Chowringhee by Sankar (Penguin, $14). A classic of Bengali literature, recently published for the first time in English. Set in a venerable Calcutta establishment, this sprawling saga examines in luminous detail the iniquities of society represented in microcosm at the hotel. Containing the action in a hotel where employees and guests are in physical proximity but a world away from each other heightens Sankar’s every observation.
Hotel Savoy by Joseph Roth (Overlook, $15). Roth’s brilliant short novel has been somewhat overlooked. Fired by a sense of social injustice and homelessness, Roth makes the hotel stand for everything that is wrong in a decaying post–World War I Europe.

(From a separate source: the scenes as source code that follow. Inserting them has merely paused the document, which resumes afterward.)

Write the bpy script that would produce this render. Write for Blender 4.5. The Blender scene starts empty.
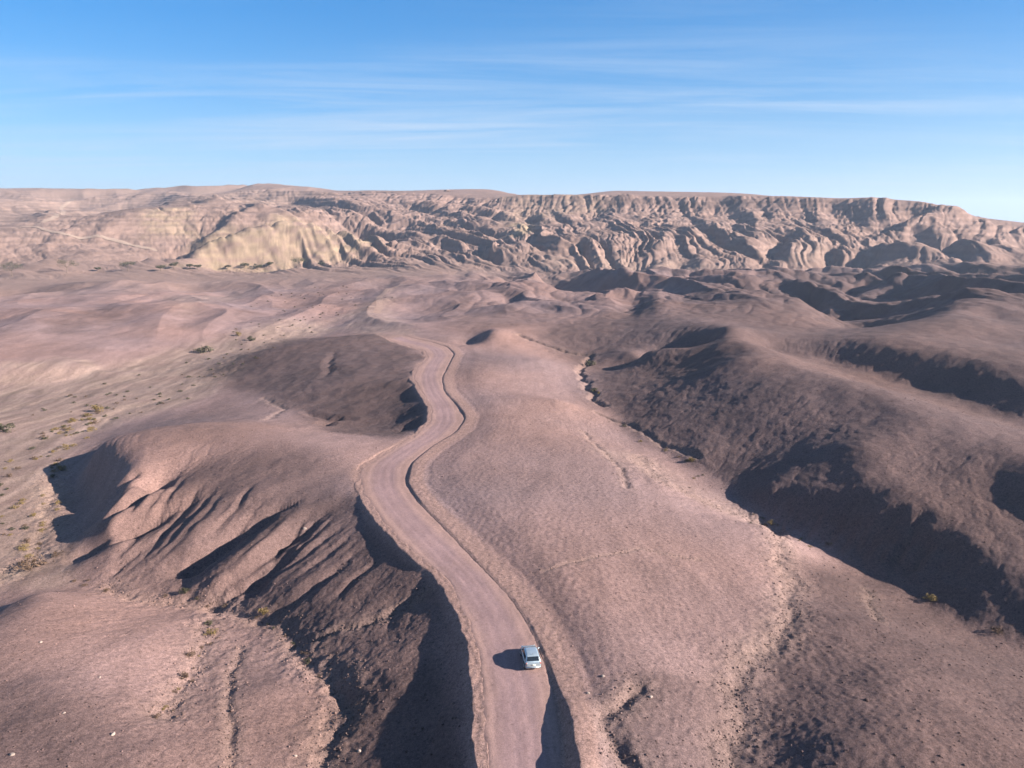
import bpy, bmesh, math, random
import numpy as np
from mathutils import Vector, Matrix

# ------------------------------------------------------------------ camera, sky, sun
C = bpy.context.scene.collection
scene = bpy.context.scene
CAM_H = 42.0
F_PX = 779.0
PITCH = math.atan(158.0 / F_PX)          # looking down a little, horizon near the mesa rim
cam_d = bpy.data.cameras.new('camera')
cam_d.sensor_fit = 'HORIZONTAL'
cam_d.sensor_width = 36.0
cam_d.lens = 36.0 * F_PX / 1024.0
cam_d.clip_start = 0.5
cam_d.clip_end = 60000
cam = bpy.data.objects.new('camera', cam_d)
C.objects.link(cam)
cam.location = (0, 0, CAM_H)
cam.rotation_euler = (math.pi / 2 - PITCH, 0, 0)
scene.camera = cam

SUN_EL = math.radians(23.0)
SUN_DIR = Vector((0.963, -0.27, 0)).normalized() * math.cos(SUN_EL) + Vector((0, 0, math.sin(SUN_EL)))
SUN_AZ = math.atan2(SUN_DIR.x, SUN_DIR.y)     # clockwise from +Y
scene.view_settings.view_transform = 'Standard'
scene.view_settings.look = 'None'
scene.view_settings.exposure = 1.9
scene.view_settings.gamma = 1.0
scene.view_settings.use_curve_mapping = False
scene.cycles.use_denoising = True
scene.cycles.max_bounces = 4
scene.cycles.diffuse_bounces = 1
scene.cycles.volume_bounces = 0

world = bpy.data.worlds.new('World')
scene.world = world
world.use_nodes = True
wn = world.node_tree
wn.nodes.clear()


def N(tree, typ, **kw):
    n = tree.nodes.new(typ)
    for k, v in kw.items():
        if k.startswith('i_'):
            n.inputs[k[2:].replace('_', ' ')].default_value = v
        else:
            setattr(n, k, v)
    return n


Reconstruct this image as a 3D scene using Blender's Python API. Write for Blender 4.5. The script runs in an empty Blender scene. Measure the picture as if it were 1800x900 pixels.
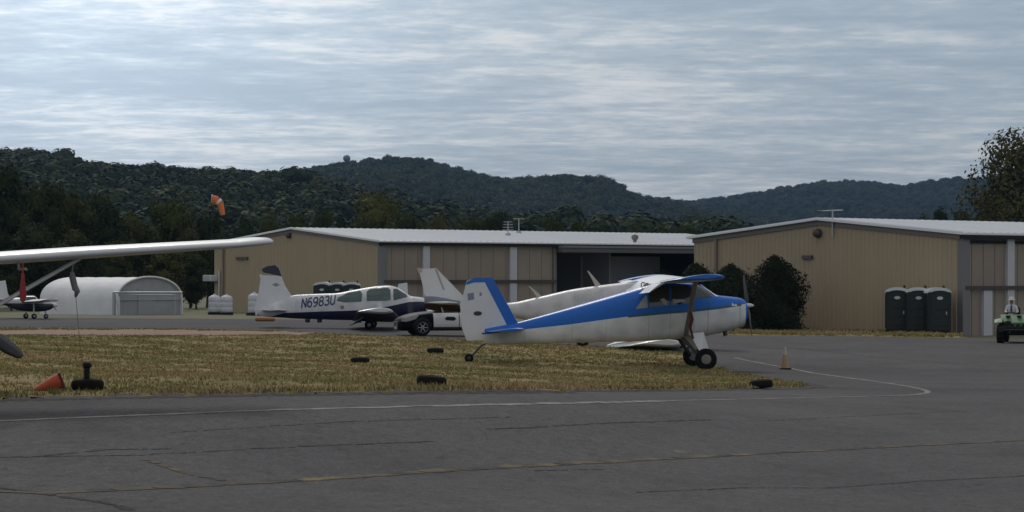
import bpy, bmesh, math, random
import numpy as np
from mathutils import Vector, Matrix
from mathutils.geometry import delaunay_2d_cdt

random.seed(7); rng = np.random.default_rng(7)
scn = bpy.context.scene
COL = scn.collection
R = math.radians
F, CX, HZ, CZ = 4400.0, 900.0, 487.0, 2.9     # focal length and horizon in photo pixels, eye height

# ------------------------------------------------------------------ camera
cam = bpy.data.cameras.new('camera'); cam_o = bpy.data.objects.new('camera', cam); COL.objects.link(cam_o)
cam.sensor_width = 36.0; cam.lens = 36.0*F/1800.0; cam.shift_y = (HZ-450)/1800.0
cam.clip_start = 0.5; cam.clip_end = 20000
cam_o.location = (0, 0, CZ); cam_o.rotation_euler = (R(90), 0, 0)
scn.camera = cam_o

# ------------------------------------------------------------------ sky, sun, exposure
SUN_EL, SUN_AZ = R(38), R(-12)        # azimuth from +Y, negative = left of the view
wd = bpy.data.worlds.new('World'); scn.world = wd; wd.use_nodes = True
def sky_world():
    nt = wd.node_tree; N = nt.nodes; L = nt.links; N.clear()
    def nd(t, **k):
        n = N.new(t)
        for a, b in k.items(): setattr(n, a, b)
        return n
    def math_(op, a, b=None, clamp=False):
        n = nd('ShaderNodeMath', operation=op); n.use_clamp = clamp
        for i, v in enumerate((a, b)):
            if v is None: continue
            if isinstance(v, (int, float)): n.inputs[i].default_value = v
            else: L.new(v, n.inputs[i])
        return n.outputs[0]
    out = nd('ShaderNodeOutputWorld'); bg = nd('ShaderNodeBackground')
    bg.inputs['Strength'].default_value = 0.1
    L.new(bg.outputs[0], out.inputs[0])
    sky = nd('ShaderNodeTexSky', sky_type='NISHITA'); sky.sun_disc = False
    sky.sun_elevation = SUN_EL; sky.sun_rotation = SUN_AZ; sky.dust_density = 2.0
    tc = nd('ShaderNodeTexCoord'); sp = nd('ShaderNodeSeparateXYZ'); L.new(tc.outputs['Generated'], sp.inputs[0])
    x, y, z = sp.outputs
    zc = math_('MAXIMUM', z, 0.0); den = math_('ADD', zc, 0.055)
    cb = nd('ShaderNodeCombineXYZ'); L.new(math_('DIVIDE', x, den), cb.inputs[0]); L.new(math_('DIVIDE', y, den), cb.inputs[1])
    def noise(scale, detail, rough, sx=1.0, off=0.0):
        mp = nd('ShaderNodeMapping'); L.new(cb.outputs[0], mp.inputs[0])
        mp.inputs['Scale'].default_value = (sx, 1, 1); mp.inputs['Location'].default_value = (off, off*.7, off)
        n = nd('ShaderNodeTexNoise'); n.inputs['Scale'].default_value = scale; n.inputs['Detail'].default_value = detail
        n.inputs['Roughness'].default_value = rough; L.new(mp.outputs[0], n.inputs['Vector']); return n.outputs['Fac']
    big = noise(0.6, 3, .5, .9, 3.1); med = noise(2.8, 5, .62, .8, 9.2); fine = noise(8.0, 5, .65, .9, 1.7)
    s = math_('ADD', math_('MULTIPLY', big, .74), math_('ADD', math_('MULTIPLY', med, .80), math_('MULTIPLY', fine, .55)))
    mr = nd('ShaderNodeMapRange', interpolation_type='SMOOTHSTEP'); L.new(s, mr.inputs[0])
    mr.inputs[1].default_value = .84; mr.inputs[2].default_value = 1.36
    ramp = nd('ShaderNodeValToRGB'); L.new(mr.outputs[0], ramp.inputs[0])
    e = ramp.color_ramp.elements
    e[0].position = 0; e[0].color = (.30, .38, .465, 1); e[1].position = 1; e[1].color = (.65, .67, .685, 1)
    m = ramp.color_ramp.elements.new(.45); m.color = (.40, .475, .55, 1)
    # brightening of the cloud where the sun stands behind it
    gd = Vector((-.185, 1, .135)).normalized()
    dt = nd('ShaderNodeVectorMath', operation='DOT_PRODUCT'); L.new(tc.outputs['Generated'], dt.inputs[0]); dt.inputs[1].default_value = gd
    d = math_('MAXIMUM', dt.outputs['Value'], 0.0)
    glow = math_('ADD', math_('MULTIPLY', math_('POWER', d, 130.0), .80), math_('MULTIPLY', math_('POWER', d, 30.0), .26))
    up = math_('MULTIPLY', zc, .35)
    gain = math_('ADD', math_('ADD', glow, up), .98)
    low = nd('ShaderNodeMapRange', interpolation_type='SMOOTHSTEP'); L.new(zc, low.inputs[0]); low.inputs[1].default_value = .015; low.inputs[2].default_value = .07; low.inputs[3].default_value = .80; low.inputs[4].default_value = 1.0
    g2 = math_('MULTIPLY', math_('MULTIPLY', gain, low.outputs[0]), 10.0)
    # overhead the deck is a neutral grey
    zr = nd('ShaderNodeMapRange', interpolation_type='SMOOTHSTEP'); L.new(zc, zr.inputs[0]); zr.inputs[1].default_value = .10; zr.inputs[2].default_value = .45
    bw = nd('ShaderNodeRGBToBW'); L.new(ramp.outputs[0], bw.inputs[0])
    tint = nd('ShaderNodeMixRGB', blend_type='MULTIPLY'); tint.inputs[0].default_value = 1; L.new(bw.outputs[0], tint.inputs[1]); tint.inputs[2].default_value = (1.0, .985, .985, 1)
    nm = nd('ShaderNodeMixRGB'); L.new(zr.outputs[0], nm.inputs[0]); L.new(ramp.outputs[0], nm.inputs[1]); L.new(tint.outputs[0], nm.inputs[2])
    vm = nd('ShaderNodeVectorMath', operation='SCALE'); L.new(nm.outputs[0], vm.inputs[0]); L.new(g2, vm.inputs['Scale'])
    mix = nd('ShaderNodeMixRGB'); mix.inputs[0].default_value = .93
    L.new(sky.outputs[0], mix.inputs[1]); L.new(vm.outputs[0], mix.inputs[2]); L.new(mix.outputs[0], bg.inputs[0])
sky_world()
sl = bpy.data.lights.new('sun', 'SUN'); so = bpy.data.objects.new('sun', sl); COL.objects.link(so)
sl.energy = 1.0; sl.angle = R(14); sl.color = (1, .975, .94)
sd = Vector((math.sin(SUN_AZ)*math.cos(SUN_EL), math.cos(SUN_AZ)*math.cos(SUN_EL), math.sin(SUN_EL)))
so.rotation_euler = sd.to_track_quat('Z', 'Y').to_euler(); so.location = (-30, 100, 80)
vs = scn.view_settings; vs.view_transform = 'Standard'; vs.look = 'None'; vs.gamma = 1; vs.use_curve_mapping = False
vs.exposure = 0.0
scn.cycles.use_denoising = True
scn.cycles.max_bounces = 6; scn.cycles.volume_bounces = 0; scn.cycles.transparent_max_bounces = 12

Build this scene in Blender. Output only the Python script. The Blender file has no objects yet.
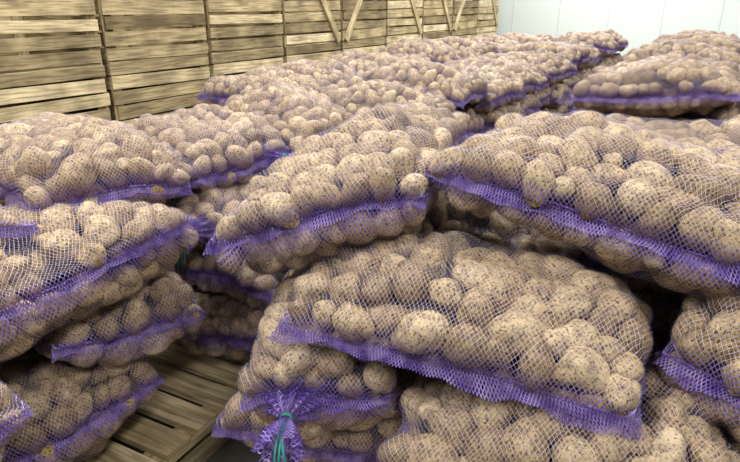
import bpy, math, numpy as np
from mathutils import Vector, kdtree, bvhtree
C = bpy.context
ZO = -0.23
E1 = np.array([.515, .857]); E2 = np.array([.857, -.515])
YAW2 = math.atan2(E2[1], E2[0])
C.scene.view_settings.view_transform = 'Standard'
C.scene.view_settings.gamma = .92

# ------------------------------------------------------------ materials
def newmat(name):
    m = bpy.data.materials.new(name); m.use_nodes = True
    nt = m.node_tree; nt.nodes.clear()
    return m, nt
def N(nt, typ, **kw):
    n = nt.nodes.new(typ)
    for k, v in kw.items(): setattr(n, k, v)
    return n
def L(nt, a, b): nt.links.new(a, b)
def M(nt, op, a, b=None):
    n = N(nt, 'ShaderNodeMath', operation=op)
    for i, x in enumerate((a, b)):
        if x is None: continue
        if isinstance(x, (int, float)): n.inputs[i].default_value = x
        else: L(nt, x, n.inputs[i])
    return n.outputs[0]
def ramp(nt, fac, stops):
    r = N(nt, 'ShaderNodeValToRGB')
    els = r.color_ramp.elements
    els[0].position, els[0].color = stops[0][0], (*stops[0][1], 1)
    els[1].position, els[1].color = stops[-1][0], (*stops[-1][1], 1)
    for p, c in stops[1:-1]:
        e = els.new(p); e.color = (*c, 1)
    L(nt, fac, r.inputs[0]); return r.outputs[0]
def mixc(nt, fac, a, b, mode='MIX'):
    n = N(nt, 'ShaderNodeMix', data_type='RGBA', blend_type=mode)
    if isinstance(fac, (int, float)): n.inputs[0].default_value = fac
    else: L(nt, fac, n.inputs[0])
    for i, x in ((6, a), (7, b)):
        if isinstance(x, tuple): n.inputs[i].default_value = (*x, 1)
        else: L(nt, x, n.inputs[i])
    return n.outputs[2]

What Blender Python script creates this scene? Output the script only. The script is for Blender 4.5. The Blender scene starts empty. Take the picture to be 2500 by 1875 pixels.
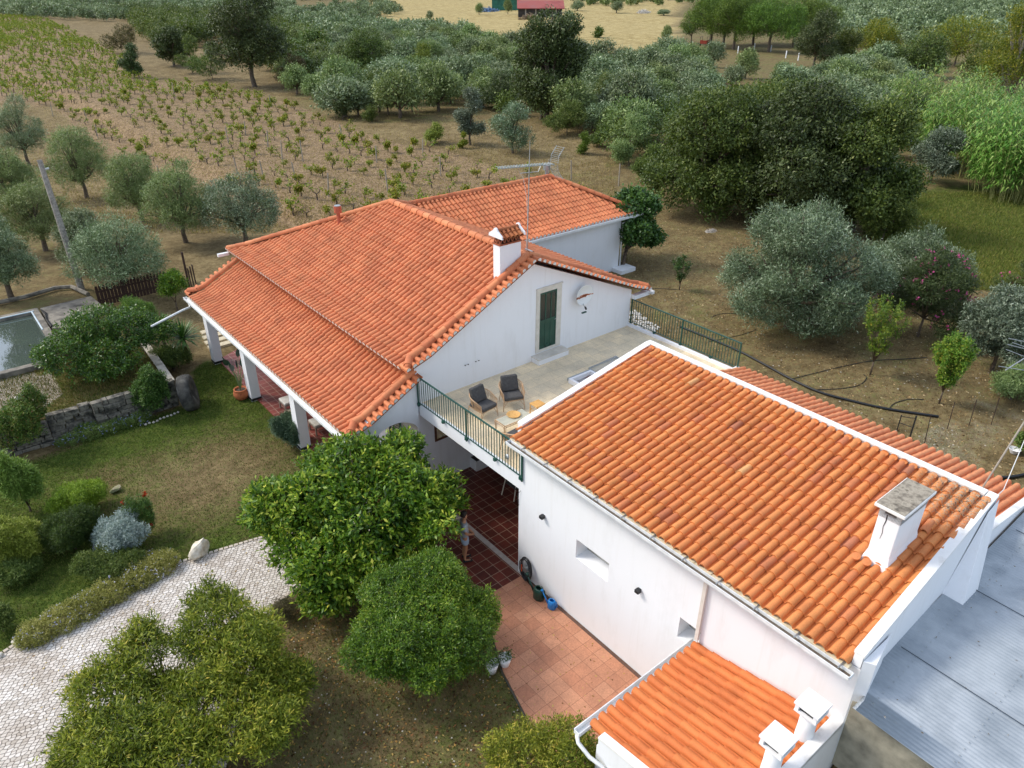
import bpy, bmesh, math, random
import numpy as np
from mathutils import Vector, Matrix
S = bpy.context.scene
COL = S.collection
rnd = random.Random(7)
R = math.radians

# ------------------------------------------------------------------ camera, light, exposure
FPX, CAM = 1806.2, Vector((-10.479, -12.522, 15.265))
_p, _a, _ro = .5038, .8863, .0045
_fx, _fy = math.cos(_a), math.sin(_a)
_r0 = Vector((_fy, -_fx, 0)); FW = Vector((_fx*math.cos(_p), _fy*math.cos(_p), -math.sin(_p))); _d0 = FW.cross(_r0)
RT = _r0*math.cos(_ro) - _d0*math.sin(_ro); DN = _r0*math.sin(_ro) + _d0*math.cos(_ro)
cam = bpy.data.objects.new('camera', bpy.data.cameras.new('camera')); COL.objects.link(cam)
M = Matrix((RT, -DN, -FW)).transposed().to_4x4(); M.translation = CAM
cam.matrix_world = M
cam.data.sensor_width = 36; cam.data.lens = FPX/2500*36
cam.data.clip_start = .1; cam.data.clip_end = 6000
S.camera = cam

SUN_EL, SUN_AZ = R(44), math.atan2(-.62, .78)        # azimuth measured from +Y towards +X
w = bpy.data.worlds.new('World'); S.world = w; w.use_nodes = True
nt = w.node_tree; bg = nt.nodes['Background']
sky = nt.nodes.new('ShaderNodeTexSky'); sky.sky_type = 'NISHITA'; sky.sun_disc = False
sky.sun_elevation = SUN_EL; sky.sun_rotation = SUN_AZ; sky.air_density = 1.0; sky.dust_density = 2.2; sky.ozone_density = 1.0
cl = nt.nodes.new('ShaderNodeMix'); cl.data_type = 'RGBA'; cl.inputs[0].default_value = .62; cl.inputs[7].default_value = (1.56, 1.68, 1.86, 1)   # thin high cloud over the blue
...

The Shining by Stephen King (Pocket, $15). A hotel is about as characterful as a building can get, and the Overlook Hotel is an exceptionally strong character. When the place comes, literally, to life, it seems terrifyingly natural that it should.
Confessions of Felix Krull, Confidence Man by Thomas Mann (Vintage, $17). The total hotel novel, portraying every facet of hotel life from lowly lift boy to royal guest. Krull’s lack of identity makes him the perfect hotel dweller, as he assumes and casts off mask after mask. Devilishly funny.
Martin Dressler by Steven Millhauser (Vintage, $14). A fairy tale–like invocation of New York on the brink of massive change at the end of the 19th century. Dressler is a flâneur par excellence who seems to dream the skyscrapers of the future into existence.
Amerika by Franz Kafka (New Directions, $13). Karl Rossman’s period of employment at the Hotel Occidental forms only one chapter of his life after he is deported from Germany to the United States, but it is at the hotel that he first confronts the harsh realities of the American dream.